日本の歴史と文化について総合的に研究・展示する国立歴史民俗博物館。戦後の社会運動については常設展(総合展示)の第6室でも紹介されていますが、3年前に東大闘争と日大闘争の資料を受け入れた事を期に、「1968年」を中心とした企画展としてまとめられました。
展示は2部構成で、第1部は「「平和と民主主義」・経済成長への問い」。大きく紹介されているのが「ベ平連」(ベトナムに平和を!市民連合)です。中央の組織をもたず、各地で自発的に発足したベ平連。フォークソングなど若者文化も取り入れ、大きなうねりになりました。
空港建設という国策に、地域の農民が集落ぐるみで対峙した三里塚闘争。
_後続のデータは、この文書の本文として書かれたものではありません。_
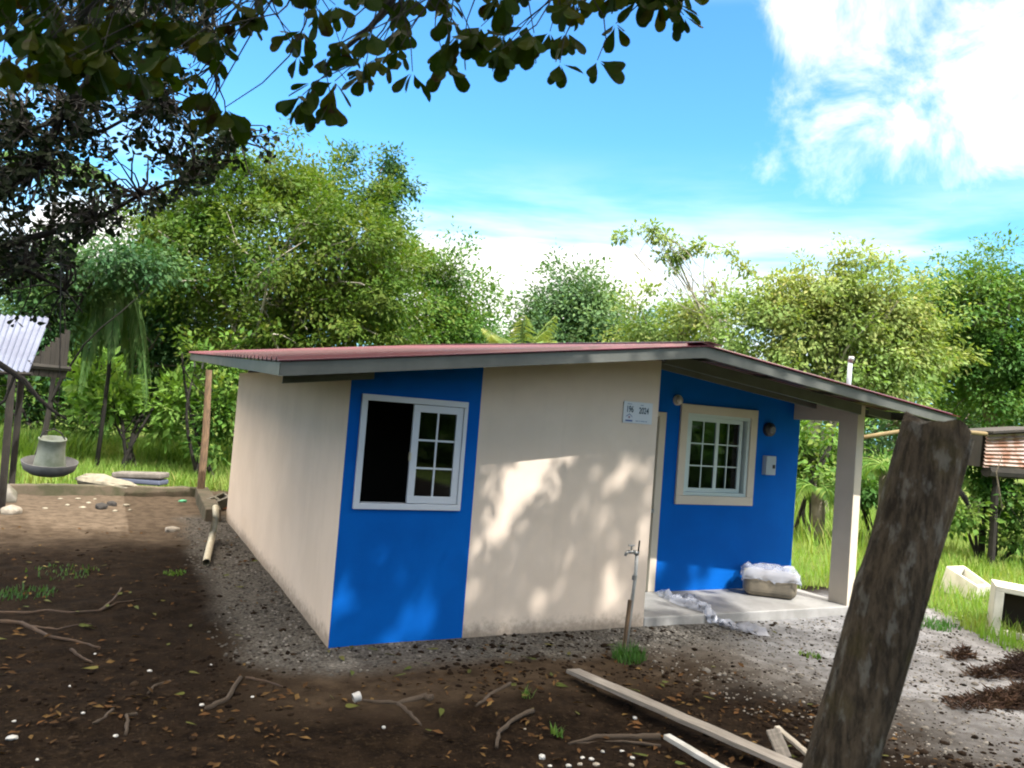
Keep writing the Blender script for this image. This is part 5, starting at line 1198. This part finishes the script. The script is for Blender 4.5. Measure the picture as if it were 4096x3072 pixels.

素朴な抗議活動から新左翼を巻き込んだ闘争へと激化。成田空港が死者を含む暴力を経て開港した事を知らない世代も増えてきました。反対同盟農家の子どもによる「少年行動隊」の資料は胸に迫ります。
第1部「「平和と民主主義」・経済成長への問い」第2部は「大学という「場」からの問い―全共闘運動の展開」。日本の大学生は1965年に初めて100万人を突破。1960年代末に、日本の学生運動は大きな高まりを迎えます。
全共闘(全学共闘会議)は各大学に組織されましたが、規模も影響力も大きかったのが日大全共闘と東大全共闘。経理不正問題(日大)、学生処分問題(東大)に端を発し、日大はバリケード闘争、東大では安田講堂占拠と運動は拡大していきました。
東大・日大での動きは、全国に波及。北海道大学、弘前大学、広島大学などの学生運動の資料も展示されています。
その後、学生運動は急激に鎮静化。全共闘の問題意識は後の運動にも影響を与えていますが、その評価は一様ではありません。
第2部「大学という「場」からの問い―全共闘運動の展開」印刷物を中心とした資料が多いため会場風景は派手ではありませんが、相当に密度が濃い企画展です。リアルタイムで体験したシニアの方も、映像や文献でしか見た事が無い若い方も、腹を据えてどうぞ。